3D scene scripts
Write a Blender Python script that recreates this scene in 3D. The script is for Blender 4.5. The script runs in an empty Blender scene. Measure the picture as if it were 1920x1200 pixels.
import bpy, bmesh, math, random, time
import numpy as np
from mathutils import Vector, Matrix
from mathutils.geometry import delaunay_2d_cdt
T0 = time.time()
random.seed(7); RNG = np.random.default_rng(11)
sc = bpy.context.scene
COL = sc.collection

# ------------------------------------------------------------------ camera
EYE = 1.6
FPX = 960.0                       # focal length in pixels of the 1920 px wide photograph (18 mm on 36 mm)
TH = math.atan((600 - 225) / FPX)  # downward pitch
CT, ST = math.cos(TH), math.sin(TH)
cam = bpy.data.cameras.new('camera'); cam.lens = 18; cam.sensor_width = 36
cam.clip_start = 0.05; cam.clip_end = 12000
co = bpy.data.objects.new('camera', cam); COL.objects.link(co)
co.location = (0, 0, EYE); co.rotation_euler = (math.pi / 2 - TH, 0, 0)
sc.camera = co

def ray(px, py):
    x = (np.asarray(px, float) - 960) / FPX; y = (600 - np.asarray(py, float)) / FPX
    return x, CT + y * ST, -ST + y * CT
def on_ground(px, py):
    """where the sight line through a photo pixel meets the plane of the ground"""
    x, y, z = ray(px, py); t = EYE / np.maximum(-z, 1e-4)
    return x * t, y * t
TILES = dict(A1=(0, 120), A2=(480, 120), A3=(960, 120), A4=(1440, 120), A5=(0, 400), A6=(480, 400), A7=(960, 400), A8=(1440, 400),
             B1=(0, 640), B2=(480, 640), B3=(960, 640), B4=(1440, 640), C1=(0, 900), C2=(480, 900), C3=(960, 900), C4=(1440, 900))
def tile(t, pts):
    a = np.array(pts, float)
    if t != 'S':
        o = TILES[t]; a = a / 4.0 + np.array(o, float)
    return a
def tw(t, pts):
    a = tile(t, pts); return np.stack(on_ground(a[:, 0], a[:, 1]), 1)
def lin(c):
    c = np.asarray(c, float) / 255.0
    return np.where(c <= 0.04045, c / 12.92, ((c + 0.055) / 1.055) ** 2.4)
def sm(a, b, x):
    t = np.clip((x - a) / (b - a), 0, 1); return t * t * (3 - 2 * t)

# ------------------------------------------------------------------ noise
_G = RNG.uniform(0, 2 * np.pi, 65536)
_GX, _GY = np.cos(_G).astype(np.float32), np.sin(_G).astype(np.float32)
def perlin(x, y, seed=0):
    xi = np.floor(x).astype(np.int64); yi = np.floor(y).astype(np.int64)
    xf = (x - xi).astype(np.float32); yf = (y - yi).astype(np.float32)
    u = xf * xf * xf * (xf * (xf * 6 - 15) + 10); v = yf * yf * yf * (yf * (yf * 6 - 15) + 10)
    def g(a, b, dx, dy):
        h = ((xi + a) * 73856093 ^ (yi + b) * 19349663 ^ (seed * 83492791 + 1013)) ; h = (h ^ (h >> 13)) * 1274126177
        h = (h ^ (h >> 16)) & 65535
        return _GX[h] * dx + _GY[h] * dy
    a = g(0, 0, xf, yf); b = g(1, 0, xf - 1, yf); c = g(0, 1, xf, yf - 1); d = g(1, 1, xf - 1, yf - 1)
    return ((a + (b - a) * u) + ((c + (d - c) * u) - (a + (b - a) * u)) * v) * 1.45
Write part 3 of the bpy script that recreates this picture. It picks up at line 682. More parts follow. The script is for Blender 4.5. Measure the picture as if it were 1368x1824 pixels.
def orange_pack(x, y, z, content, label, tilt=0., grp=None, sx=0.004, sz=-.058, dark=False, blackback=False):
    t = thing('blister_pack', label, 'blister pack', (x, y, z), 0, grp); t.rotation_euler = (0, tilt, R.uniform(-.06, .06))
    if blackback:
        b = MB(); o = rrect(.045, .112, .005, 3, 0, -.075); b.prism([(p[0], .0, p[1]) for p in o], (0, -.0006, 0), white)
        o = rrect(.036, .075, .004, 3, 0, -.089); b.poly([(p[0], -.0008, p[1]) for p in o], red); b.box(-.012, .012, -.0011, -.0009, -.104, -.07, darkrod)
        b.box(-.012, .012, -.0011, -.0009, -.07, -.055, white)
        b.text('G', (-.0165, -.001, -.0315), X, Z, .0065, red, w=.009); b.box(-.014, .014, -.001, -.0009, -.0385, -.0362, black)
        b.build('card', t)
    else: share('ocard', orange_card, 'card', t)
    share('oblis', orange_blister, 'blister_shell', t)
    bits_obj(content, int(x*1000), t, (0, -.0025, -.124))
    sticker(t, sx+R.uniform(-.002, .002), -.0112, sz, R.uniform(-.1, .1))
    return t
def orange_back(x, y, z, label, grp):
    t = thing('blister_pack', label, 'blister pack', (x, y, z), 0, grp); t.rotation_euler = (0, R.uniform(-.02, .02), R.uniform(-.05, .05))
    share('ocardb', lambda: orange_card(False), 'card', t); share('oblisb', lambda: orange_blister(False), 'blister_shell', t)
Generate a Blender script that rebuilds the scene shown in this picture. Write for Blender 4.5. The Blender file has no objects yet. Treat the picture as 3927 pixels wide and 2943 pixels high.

(WRITTEN EXERCISE) Transcribe the data. Leave every line exactly as it is.

(WORKED SOLUTION)
Write a Blender Python script that recreates this scene in 3D. The script is for Blender 4.5. The script runs in an empty Blender scene. Measure the picture as if it were 1920x1200 pixels.
import bpy, bmesh, math, random, time
import numpy as np
from mathutils import Vector, Matrix
from mathutils.geometry import delaunay_2d_cdt
T0 = time.time()
random.seed(7); RNG = np.random.default_rng(11)
sc = bpy.context.scene
COL = sc.collection

# ------------------------------------------------------------------ camera
EYE = 1.6
FPX = 960.0                       # focal length in pixels of the 1920 px wide photograph (18 mm on 36 mm)
TH = math.atan((600 - 225) / FPX)  # downward pitch
CT, ST = math.cos(TH), math.sin(TH)
cam = bpy.data.cameras.new('camera'); cam.lens = 18; cam.sensor_width = 36
cam.clip_start = 0.05; cam.clip_end = 12000
co = bpy.data.objects.new('camera', cam); COL.objects.link(co)
co.location = (0, 0, EYE); co.rotation_euler = (math.pi / 2 - TH, 0, 0)
sc.camera = co

def ray(px, py):
    x = (np.asarray(px, float) - 960) / FPX; y = (600 - np.asarray(py, float)) / FPX
    return x, CT + y * ST, -ST + y * CT
def on_ground(px, py):
    """where the sight line through a photo pixel meets the plane of the ground"""
    x, y, z = ray(px, py); t = EYE / np.maximum(-z, 1e-4)
    return x * t, y * t
TILES = dict(A1=(0, 120), A2=(480, 120), A3=(960, 120), A4=(1440, 120), A5=(0, 400), A6=(480, 400), A7=(960, 400), A8=(1440, 400),
             B1=(0, 640), B2=(480, 640), B3=(960, 640), B4=(1440, 640), C1=(0, 900), C2=(480, 900), C3=(960, 900), C4=(1440, 900))
def tile(t, pts):
    a = np.array(pts, float)
    if t != 'S':
        o = TILES[t]; a = a / 4.0 + np.array(o, float)
    return a
def tw(t, pts):
    a = tile(t, pts); return np.stack(on_ground(a[:, 0], a[:, 1]), 1)
def lin(c):
    c = np.asarray(c, float) / 255.0
    return np.where(c <= 0.04045, c / 12.92, ((c + 0.055) / 1.055) ** 2.4)
def sm(a, b, x):
    t = np.clip((x - a) / (b - a), 0, 1); return t * t * (3 - 2 * t)

# ------------------------------------------------------------------ noise
_G = RNG.uniform(0, 2 * np.pi, 65536)
_GX, _GY = np.cos(_G).astype(np.float32), np.sin(_G).astype(np.float32)
def perlin(x, y, seed=0):
    xi = np.floor(x).astype(np.int64); yi = np.floor(y).astype(np.int64)
    xf = (x - xi).astype(np.float32); yf = (y - yi).astype(np.float32)
    u = xf * xf * xf * (xf * (xf * 6 - 15) + 10); v = yf * yf * yf * (yf * (yf * 6 - 15) + 10)
    def g(a, b, dx, dy):
        h = ((xi + a) * 73856093 ^ (yi + b) * 19349663 ^ (seed * 83492791 + 1013)) ; h = (h ^ (h >> 13)) * 1274126177
        h = (h ^ (h >> 16)) & 65535
        return _GX[h] * dx + _GY[h] * dy
    a = g(0, 0, xf, yf); b = g(1, 0, xf - 1, yf); c = g(0, 1, xf, yf - 1); d = g(1, 1, xf - 1, yf - 1)
    return ((a + (b - a) * u) + ((c + (d - c) * u) - (a + (b - a) * u)) * v) * 1.45
Write part 3 of the bpy script that recreates this picture. It picks up at line 682. More parts follow. The script is for Blender 4.5. Measure the picture as if it were 1368x1824 pixels.
def orange_pack(x, y, z, content, label, tilt=0., grp=None, sx=0.004, sz=-.058, dark=False, blackback=False):
    t = thing('blister_pack', label, 'blister pack', (x, y, z), 0, grp); t.rotation_euler = (0, tilt, R.uniform(-.06, .06))
    if blackback:
        b = MB(); o = rrect(.045, .112, .005, 3, 0, -.075); b.prism([(p[0], .0, p[1]) for p in o], (0, -.0006, 0), white)
        o = rrect(.036, .075, .004, 3, 0, -.089); b.poly([(p[0], -.0008, p[1]) for p in o], red); b.box(-.012, .012, -.0011, -.0009, -.104, -.07, darkrod)
        b.box(-.012, .012, -.0011, -.0009, -.07, -.055, white)
        b.text('G', (-.0165, -.001, -.0315), X, Z, .0065, red, w=.009); b.box(-.014, .014, -.001, -.0009, -.0385, -.0362, black)
        b.build('card', t)
    else: share('ocard', orange_card, 'card', t)
    share('oblis', orange_blister, 'blister_shell', t)
    bits_obj(content, int(x*1000), t, (0, -.0025, -.124))
    sticker(t, sx+R.uniform(-.002, .002), -.0112, sz, R.uniform(-.1, .1))
    return t
def orange_back(x, y, z, label, grp):
    t = thing('blister_pack', label, 'blister pack', (x, y, z), 0, grp); t.rotation_euler = (0, R.uniform(-.02, .02), R.uniform(-.05, .05))
    share('ocardb', lambda: orange_card(False), 'card', t); share('oblisb', lambda: orange_blister(False), 'blister_shell', t)
Generate a Blender script that rebuilds the scene shown in this picture. Write for Blender 4.5. The Blender file has no objects yet. Treat the picture as 3927 pixels wide and 2943 pixels high.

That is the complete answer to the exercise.